Sunday, December 9

A Field Trip to Dante’s Inferno

I had an interesting experience the other day that called to my mind the attitudes of certain people portrayed in Resurrection. We went to the landfill for a Geology field trip. We rode to the landfill site from school in a van and the van I was in contained about 9 people. On the way to the landfill, one of the guys in the back was talking about how he had to go to alcohol class for 8 hours because he’d gotten caught consuming alcohol and is a minor. Everyone had an anecdote or story to contribute on this subject, because twentysomethings tend to be familiar with that sort of thing.

When we got to the landfill, we picked up the landfill director and drove to the see the sights of the landfill. On our way around to the new landfill area (which is a large, many tiered hole in the ground very much resembling Dante’s description of the Inferno), we passed a white Ada County truck bringing in trash picked up by the alternative sentencing participants in the Sheriff’s Inmate Labor Detail (SILD). The landfill director, who was in the middle of describing the types of jobs available at the landfill, took this opportunity to say to all of us, “There’s the Inmate Labor truck,” and I asked what kind of work they did—because I thought maybe some people were sentenced to work at the actual landfill rather than just pick up trash on the roadside (like I said, twentysomethings tend to be familiar with the consequences of excess alcohol consumption). “Well, you want to be careful that you don’t have too much fun. The Inmate Labor Program is for those who get punished for their sins and indiscretions and have to do hard labor for the County.”

Everyone kind of stopped talking for a minute. Finally one guy said, “It’s better than sitting in jail,” and the director said, smiling, “They think so, too.” My friend was incredulous at his use of the word “sins”—apparently she didn’t realize that a trip to the landfill would entail a morality lesson! Truly, I have not heard anyone use the word “sin” in a non-church situation, (outside of a novel or movie), in so long that I can’t remember. After he got out, my friend and I spent a long time discussing how judgmental and inappropriate it seemed for the guy to use the word and I commented that he’s probably never read Tolstoy.

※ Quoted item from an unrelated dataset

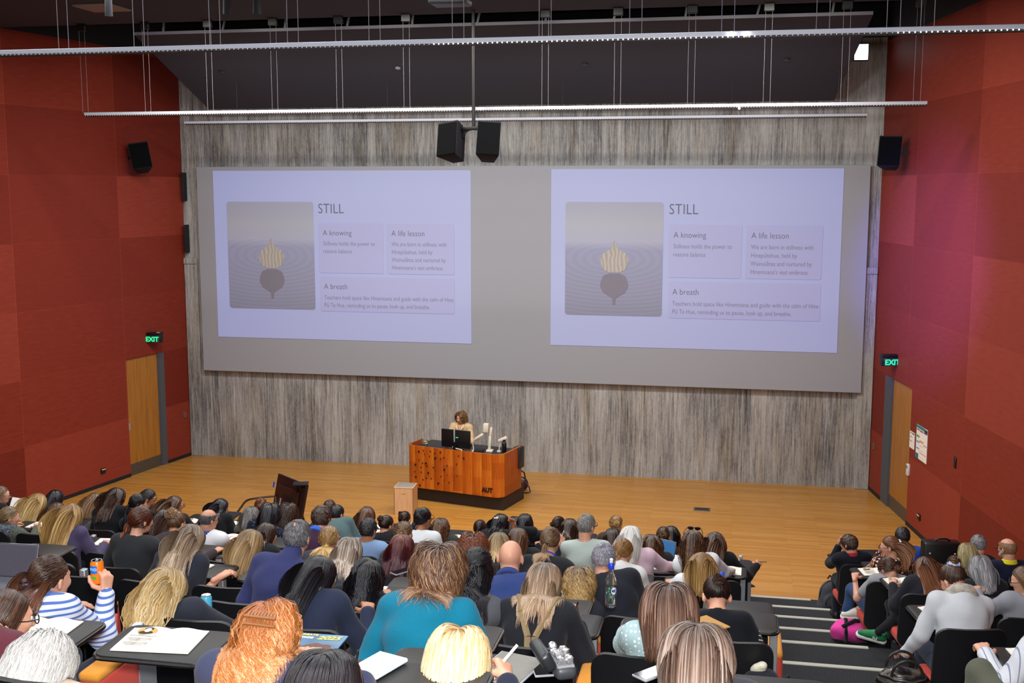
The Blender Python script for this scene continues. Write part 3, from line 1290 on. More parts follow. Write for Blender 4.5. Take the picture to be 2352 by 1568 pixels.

I’m guessing that the landfill director has never read Tolstoy because he would probably be in the camp of Nekhlyudov’s brother-in-law and his smug assertion that, “innocent people are never punished—or, at least, with very rare exceptions. But the guilty are punished…every thief knows that stealing is wrong and that he ought not to steal—that stealing is wicked,” (410-11). Now, I’m not arguing that the people sentenced to the SILD are innocent; I know several people who’ve had to do it because they drove drunk when they knew they shouldn’t have. My main objection is the guy’s use of the word “sin,” because it presumes the following: A) that everyone has the same notion of religious morality, and B) that we all feel the same as him in reserving the right to judge and condemn others based on this notion, or C) it’s his place to engage in such pedagogy because he has a carload of students at his facility. I don’t like it when people arbitrarily presume that I share their views, especially when it comes to religion.

In a way it resembles Nekhlyudov’s experience in this section of the novel. Everyone thinks he’s crazy for wanting to help the prisoners and peasants and they don’t want to try to understand either him or the people he’s trying to help. One of them, and I can’t remember who because there were so many of them and they all blend together, (Tolstoy makes a good example of government bureaucracy and red tape and the schmoozing it takes to get things done), is described as someone who doesn’t believe anything religion-wise, but he thinks it’s bad for the peasants to have religious views outside of the state-sponsored religion. Then he helps Nekhlyudov anyway and sets them free. Most of the people Nekhlyudov deals with are the same way; at first they are firmly resolved to refuse his requests because he is going against what they consider normal, then they sign over prisoners’ freedom as soon as he asks. So what happened to their resolve not to break with order and normalcy? Are they more humane than they appear at first, are they just indifferent, or are they spineless?